What to produce:
Work out the number of lines in the records that include the word "turned"; reply with that number alone.

The input:
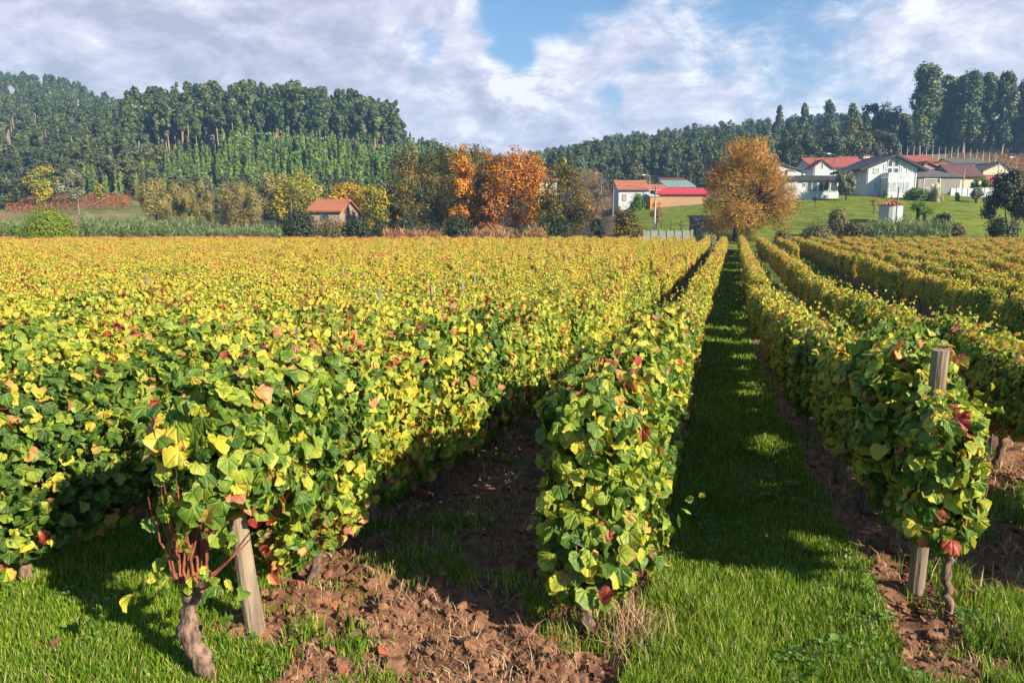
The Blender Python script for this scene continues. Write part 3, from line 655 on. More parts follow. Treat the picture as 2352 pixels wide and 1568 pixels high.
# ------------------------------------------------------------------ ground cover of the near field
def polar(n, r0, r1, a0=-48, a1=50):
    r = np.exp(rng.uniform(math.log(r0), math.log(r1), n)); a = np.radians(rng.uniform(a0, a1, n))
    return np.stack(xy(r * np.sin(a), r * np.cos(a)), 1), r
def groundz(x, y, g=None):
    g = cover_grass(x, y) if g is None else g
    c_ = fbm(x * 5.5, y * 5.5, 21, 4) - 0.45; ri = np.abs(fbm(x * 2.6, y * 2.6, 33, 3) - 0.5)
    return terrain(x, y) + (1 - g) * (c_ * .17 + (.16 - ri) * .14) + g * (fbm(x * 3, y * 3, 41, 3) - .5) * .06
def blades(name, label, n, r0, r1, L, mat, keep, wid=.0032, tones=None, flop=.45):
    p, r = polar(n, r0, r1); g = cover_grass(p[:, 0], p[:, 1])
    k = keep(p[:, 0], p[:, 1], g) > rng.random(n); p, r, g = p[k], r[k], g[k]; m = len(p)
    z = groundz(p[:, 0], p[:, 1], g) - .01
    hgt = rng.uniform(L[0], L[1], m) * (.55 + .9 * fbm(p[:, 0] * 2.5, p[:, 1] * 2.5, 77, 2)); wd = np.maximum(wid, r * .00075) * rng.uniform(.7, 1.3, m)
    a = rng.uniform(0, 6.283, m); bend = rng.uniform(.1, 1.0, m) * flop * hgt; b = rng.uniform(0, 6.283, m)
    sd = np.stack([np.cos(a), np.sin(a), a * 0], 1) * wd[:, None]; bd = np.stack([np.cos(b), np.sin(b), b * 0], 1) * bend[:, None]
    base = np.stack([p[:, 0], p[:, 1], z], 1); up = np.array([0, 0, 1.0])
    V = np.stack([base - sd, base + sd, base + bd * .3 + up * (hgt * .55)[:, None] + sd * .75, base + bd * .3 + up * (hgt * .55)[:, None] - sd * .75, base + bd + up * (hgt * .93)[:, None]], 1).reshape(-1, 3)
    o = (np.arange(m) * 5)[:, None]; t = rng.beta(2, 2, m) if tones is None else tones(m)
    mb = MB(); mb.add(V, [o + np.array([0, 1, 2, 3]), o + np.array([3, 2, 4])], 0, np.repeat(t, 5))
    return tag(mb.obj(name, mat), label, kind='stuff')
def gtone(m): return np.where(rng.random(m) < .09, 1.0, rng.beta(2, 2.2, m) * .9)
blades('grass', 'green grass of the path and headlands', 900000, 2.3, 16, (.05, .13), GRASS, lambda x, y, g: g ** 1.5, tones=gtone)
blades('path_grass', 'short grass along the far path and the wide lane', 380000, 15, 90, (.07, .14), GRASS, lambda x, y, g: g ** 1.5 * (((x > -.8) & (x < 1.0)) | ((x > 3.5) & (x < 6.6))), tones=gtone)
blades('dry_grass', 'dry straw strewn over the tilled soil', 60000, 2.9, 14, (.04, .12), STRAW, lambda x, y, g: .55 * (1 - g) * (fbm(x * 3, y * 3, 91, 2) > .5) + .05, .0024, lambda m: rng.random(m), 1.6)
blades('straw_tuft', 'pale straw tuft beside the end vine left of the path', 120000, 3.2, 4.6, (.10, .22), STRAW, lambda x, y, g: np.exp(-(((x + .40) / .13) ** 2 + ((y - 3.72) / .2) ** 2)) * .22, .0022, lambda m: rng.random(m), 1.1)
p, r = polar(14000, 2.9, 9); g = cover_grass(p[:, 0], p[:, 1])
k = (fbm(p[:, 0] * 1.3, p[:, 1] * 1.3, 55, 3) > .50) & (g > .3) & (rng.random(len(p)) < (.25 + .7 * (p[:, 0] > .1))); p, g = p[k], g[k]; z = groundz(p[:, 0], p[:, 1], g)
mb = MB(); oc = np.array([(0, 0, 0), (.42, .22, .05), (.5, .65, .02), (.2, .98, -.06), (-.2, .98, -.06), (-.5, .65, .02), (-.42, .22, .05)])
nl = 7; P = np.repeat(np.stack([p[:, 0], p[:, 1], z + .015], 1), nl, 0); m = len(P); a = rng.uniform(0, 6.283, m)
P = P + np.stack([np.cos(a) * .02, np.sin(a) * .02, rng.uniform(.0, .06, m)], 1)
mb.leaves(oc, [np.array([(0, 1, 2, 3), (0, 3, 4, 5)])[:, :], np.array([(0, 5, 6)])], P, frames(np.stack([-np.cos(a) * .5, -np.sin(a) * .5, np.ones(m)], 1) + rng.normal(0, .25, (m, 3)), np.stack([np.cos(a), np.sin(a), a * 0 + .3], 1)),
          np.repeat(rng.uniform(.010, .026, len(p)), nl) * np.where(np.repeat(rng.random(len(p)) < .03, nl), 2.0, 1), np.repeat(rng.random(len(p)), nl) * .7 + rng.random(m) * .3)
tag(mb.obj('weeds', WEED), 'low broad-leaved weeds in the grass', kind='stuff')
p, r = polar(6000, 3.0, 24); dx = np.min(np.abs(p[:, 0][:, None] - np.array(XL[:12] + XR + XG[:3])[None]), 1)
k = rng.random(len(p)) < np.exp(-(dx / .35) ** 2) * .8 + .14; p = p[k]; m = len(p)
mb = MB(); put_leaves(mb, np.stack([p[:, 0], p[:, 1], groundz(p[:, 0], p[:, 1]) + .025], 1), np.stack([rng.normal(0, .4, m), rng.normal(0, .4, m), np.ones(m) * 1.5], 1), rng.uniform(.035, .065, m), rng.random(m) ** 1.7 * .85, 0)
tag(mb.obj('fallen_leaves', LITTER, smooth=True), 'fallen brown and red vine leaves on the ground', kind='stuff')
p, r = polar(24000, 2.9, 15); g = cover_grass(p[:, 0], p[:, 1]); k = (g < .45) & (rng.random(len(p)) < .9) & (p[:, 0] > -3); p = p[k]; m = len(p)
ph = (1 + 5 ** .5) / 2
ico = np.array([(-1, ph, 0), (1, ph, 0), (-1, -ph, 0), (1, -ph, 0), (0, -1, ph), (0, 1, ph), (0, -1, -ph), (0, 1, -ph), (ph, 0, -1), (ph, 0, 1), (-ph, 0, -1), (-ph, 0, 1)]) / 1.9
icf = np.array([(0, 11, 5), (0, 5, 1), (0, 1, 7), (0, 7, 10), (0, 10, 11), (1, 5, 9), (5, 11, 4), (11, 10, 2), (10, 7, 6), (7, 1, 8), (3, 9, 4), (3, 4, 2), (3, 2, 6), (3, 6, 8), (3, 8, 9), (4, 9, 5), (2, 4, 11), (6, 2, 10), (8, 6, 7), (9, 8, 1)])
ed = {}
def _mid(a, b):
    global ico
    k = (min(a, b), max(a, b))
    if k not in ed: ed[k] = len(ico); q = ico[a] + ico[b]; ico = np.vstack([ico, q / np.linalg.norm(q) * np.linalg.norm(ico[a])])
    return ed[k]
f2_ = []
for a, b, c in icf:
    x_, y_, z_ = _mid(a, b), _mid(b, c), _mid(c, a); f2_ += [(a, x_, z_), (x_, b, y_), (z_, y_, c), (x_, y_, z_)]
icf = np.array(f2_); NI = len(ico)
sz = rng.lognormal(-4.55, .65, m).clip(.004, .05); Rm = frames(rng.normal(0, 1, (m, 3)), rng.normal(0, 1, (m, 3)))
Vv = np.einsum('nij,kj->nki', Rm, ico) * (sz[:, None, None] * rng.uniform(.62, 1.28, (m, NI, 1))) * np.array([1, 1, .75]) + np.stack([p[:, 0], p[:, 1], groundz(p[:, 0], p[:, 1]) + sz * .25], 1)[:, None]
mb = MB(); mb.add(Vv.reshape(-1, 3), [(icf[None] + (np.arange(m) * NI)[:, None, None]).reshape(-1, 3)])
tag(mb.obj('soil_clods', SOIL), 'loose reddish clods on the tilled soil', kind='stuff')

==

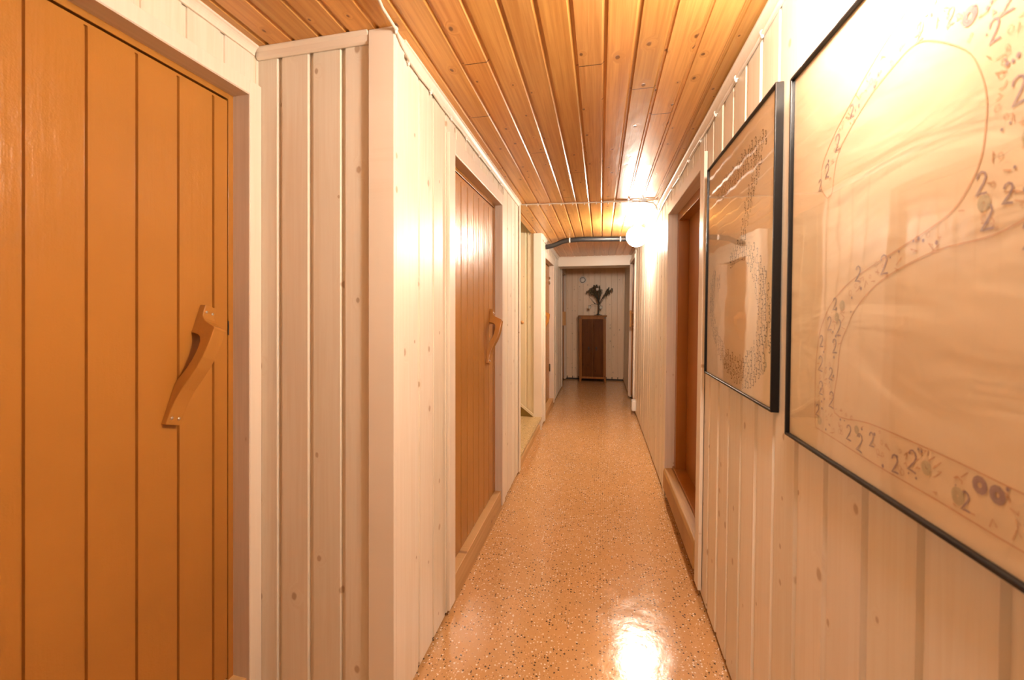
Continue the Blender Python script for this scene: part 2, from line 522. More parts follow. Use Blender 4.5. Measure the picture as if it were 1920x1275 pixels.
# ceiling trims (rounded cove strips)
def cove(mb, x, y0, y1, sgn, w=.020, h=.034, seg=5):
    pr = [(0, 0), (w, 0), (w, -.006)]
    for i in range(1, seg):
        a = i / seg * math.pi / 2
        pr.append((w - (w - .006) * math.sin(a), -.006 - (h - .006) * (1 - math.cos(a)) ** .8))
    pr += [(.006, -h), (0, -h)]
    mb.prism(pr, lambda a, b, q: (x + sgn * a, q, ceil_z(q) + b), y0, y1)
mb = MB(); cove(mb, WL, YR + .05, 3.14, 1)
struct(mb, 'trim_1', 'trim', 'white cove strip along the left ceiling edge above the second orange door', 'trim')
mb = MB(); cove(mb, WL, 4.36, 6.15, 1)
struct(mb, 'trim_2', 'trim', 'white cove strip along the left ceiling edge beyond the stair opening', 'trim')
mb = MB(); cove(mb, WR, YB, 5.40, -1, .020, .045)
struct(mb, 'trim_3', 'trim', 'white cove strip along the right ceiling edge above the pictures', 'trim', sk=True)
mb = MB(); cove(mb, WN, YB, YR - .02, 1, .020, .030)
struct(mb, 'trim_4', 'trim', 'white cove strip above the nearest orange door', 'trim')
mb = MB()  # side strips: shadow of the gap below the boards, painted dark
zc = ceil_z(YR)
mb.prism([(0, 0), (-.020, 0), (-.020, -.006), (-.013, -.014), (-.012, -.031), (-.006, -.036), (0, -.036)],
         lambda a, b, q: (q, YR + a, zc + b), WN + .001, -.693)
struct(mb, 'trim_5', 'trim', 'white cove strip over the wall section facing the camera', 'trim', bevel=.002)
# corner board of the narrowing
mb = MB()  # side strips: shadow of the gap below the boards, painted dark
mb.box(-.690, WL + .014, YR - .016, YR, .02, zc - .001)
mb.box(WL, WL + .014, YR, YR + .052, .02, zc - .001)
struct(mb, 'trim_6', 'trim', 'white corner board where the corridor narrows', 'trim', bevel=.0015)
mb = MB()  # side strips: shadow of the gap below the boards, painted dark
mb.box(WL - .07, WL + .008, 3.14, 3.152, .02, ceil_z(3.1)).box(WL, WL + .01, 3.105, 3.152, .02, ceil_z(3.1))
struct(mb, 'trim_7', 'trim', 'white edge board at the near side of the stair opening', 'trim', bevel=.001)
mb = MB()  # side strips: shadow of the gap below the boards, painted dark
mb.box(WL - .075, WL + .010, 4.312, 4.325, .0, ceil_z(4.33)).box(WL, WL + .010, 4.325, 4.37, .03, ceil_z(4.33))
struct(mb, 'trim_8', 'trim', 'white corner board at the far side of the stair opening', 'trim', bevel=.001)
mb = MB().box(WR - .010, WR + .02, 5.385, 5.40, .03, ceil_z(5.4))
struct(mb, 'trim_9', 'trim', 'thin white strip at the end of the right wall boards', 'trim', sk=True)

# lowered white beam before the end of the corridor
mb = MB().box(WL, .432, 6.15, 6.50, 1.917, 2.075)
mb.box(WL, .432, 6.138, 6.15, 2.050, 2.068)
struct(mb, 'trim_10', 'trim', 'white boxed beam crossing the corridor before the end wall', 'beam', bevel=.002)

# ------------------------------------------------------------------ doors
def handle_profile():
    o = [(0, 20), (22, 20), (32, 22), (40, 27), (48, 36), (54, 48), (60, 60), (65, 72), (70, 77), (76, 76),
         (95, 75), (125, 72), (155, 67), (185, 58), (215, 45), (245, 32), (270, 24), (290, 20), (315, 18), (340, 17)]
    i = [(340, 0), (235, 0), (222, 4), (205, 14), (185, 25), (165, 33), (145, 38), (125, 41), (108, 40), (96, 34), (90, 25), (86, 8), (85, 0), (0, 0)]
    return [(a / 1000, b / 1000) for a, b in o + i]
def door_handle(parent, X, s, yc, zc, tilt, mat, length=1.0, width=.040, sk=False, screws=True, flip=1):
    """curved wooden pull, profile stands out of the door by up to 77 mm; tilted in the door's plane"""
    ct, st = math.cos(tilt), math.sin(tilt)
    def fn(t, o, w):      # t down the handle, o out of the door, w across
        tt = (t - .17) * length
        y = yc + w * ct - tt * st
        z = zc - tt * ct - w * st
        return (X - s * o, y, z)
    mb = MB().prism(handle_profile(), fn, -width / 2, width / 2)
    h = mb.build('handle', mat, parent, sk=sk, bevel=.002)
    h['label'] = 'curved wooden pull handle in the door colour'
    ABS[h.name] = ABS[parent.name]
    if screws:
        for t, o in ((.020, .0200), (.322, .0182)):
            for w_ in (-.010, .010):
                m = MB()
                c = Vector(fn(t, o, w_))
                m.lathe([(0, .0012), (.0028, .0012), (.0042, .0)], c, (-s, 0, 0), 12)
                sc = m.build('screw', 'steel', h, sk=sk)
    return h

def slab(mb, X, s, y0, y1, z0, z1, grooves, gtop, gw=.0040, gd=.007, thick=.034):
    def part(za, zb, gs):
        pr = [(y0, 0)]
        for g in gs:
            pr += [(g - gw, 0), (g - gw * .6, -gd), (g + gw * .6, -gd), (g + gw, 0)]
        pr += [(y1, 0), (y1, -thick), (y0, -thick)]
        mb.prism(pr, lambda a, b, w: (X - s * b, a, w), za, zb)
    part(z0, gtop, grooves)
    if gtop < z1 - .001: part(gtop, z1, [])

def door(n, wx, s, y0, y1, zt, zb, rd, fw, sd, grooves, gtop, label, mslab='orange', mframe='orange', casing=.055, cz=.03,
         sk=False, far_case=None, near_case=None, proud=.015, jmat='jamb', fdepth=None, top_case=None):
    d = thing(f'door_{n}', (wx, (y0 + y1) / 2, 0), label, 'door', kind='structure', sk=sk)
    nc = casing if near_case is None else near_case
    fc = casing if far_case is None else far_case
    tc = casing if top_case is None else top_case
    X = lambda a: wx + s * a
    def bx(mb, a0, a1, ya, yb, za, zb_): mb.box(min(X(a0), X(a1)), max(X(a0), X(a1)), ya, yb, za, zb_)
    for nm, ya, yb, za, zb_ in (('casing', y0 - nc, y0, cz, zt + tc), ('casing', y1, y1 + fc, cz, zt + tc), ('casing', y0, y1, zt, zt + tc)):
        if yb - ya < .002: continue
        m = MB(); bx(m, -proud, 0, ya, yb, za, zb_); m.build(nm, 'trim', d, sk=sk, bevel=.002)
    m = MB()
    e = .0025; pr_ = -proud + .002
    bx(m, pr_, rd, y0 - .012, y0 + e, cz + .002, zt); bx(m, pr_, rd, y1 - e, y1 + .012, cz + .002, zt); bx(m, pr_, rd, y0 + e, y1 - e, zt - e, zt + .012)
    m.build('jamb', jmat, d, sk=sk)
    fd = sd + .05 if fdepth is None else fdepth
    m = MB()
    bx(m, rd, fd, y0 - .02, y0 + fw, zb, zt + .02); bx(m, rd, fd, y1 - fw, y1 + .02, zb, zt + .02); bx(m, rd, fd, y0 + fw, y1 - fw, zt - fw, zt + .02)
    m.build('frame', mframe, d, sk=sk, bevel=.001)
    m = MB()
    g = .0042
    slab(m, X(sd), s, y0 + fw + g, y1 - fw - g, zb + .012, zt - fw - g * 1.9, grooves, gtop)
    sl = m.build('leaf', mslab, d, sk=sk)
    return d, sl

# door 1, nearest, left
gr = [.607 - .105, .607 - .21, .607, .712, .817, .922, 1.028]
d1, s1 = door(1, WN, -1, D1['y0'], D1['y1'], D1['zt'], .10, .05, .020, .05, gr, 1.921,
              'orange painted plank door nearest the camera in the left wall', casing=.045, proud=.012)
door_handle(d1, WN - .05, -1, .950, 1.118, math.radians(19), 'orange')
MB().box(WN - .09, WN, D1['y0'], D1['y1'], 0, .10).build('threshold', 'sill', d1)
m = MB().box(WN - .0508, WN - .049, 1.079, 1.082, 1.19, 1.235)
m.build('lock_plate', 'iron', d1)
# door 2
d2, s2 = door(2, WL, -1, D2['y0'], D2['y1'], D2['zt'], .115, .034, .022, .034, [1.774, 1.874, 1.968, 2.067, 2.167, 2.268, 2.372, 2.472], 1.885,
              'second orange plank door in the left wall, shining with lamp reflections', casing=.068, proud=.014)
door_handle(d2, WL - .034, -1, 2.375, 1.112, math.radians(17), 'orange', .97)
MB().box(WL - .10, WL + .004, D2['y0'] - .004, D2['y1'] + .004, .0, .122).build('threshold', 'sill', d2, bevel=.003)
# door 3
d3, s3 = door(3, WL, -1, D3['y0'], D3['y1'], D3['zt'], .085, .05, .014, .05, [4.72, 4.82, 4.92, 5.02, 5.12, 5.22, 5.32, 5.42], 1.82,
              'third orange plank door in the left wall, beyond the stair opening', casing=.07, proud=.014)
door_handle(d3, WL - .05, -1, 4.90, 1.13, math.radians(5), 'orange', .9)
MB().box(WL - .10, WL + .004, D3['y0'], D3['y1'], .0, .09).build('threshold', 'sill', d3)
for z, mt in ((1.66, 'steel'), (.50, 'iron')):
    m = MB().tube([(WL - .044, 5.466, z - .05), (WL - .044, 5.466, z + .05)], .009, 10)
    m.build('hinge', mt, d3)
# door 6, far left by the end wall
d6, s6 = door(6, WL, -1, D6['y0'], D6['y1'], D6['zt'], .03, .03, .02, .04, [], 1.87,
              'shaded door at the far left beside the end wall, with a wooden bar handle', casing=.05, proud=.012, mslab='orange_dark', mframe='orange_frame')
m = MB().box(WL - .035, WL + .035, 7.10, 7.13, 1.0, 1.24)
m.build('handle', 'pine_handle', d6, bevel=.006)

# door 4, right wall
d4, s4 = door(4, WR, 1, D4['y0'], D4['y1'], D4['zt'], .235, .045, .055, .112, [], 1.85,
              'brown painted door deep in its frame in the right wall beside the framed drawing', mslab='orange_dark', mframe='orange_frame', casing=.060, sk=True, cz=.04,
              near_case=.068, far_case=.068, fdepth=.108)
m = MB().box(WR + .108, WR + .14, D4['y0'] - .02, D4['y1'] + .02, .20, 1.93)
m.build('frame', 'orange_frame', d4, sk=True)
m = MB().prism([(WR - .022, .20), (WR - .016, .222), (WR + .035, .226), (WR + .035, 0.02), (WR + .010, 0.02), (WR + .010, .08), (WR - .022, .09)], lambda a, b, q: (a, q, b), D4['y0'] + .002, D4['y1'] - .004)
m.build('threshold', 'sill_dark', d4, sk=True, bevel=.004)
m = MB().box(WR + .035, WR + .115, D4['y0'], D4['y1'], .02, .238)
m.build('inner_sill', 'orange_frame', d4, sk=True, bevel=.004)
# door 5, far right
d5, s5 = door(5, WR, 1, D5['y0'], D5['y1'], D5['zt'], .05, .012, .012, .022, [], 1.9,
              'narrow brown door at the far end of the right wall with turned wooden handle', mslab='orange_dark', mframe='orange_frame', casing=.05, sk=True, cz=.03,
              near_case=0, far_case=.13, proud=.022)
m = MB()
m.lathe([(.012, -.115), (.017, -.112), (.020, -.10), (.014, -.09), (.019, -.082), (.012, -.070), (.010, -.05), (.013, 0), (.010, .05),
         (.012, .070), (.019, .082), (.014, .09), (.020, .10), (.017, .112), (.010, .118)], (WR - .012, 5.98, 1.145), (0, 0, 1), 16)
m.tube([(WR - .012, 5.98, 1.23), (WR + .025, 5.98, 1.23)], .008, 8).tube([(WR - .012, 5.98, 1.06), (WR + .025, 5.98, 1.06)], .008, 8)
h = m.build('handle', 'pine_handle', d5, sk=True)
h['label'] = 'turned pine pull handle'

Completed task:
2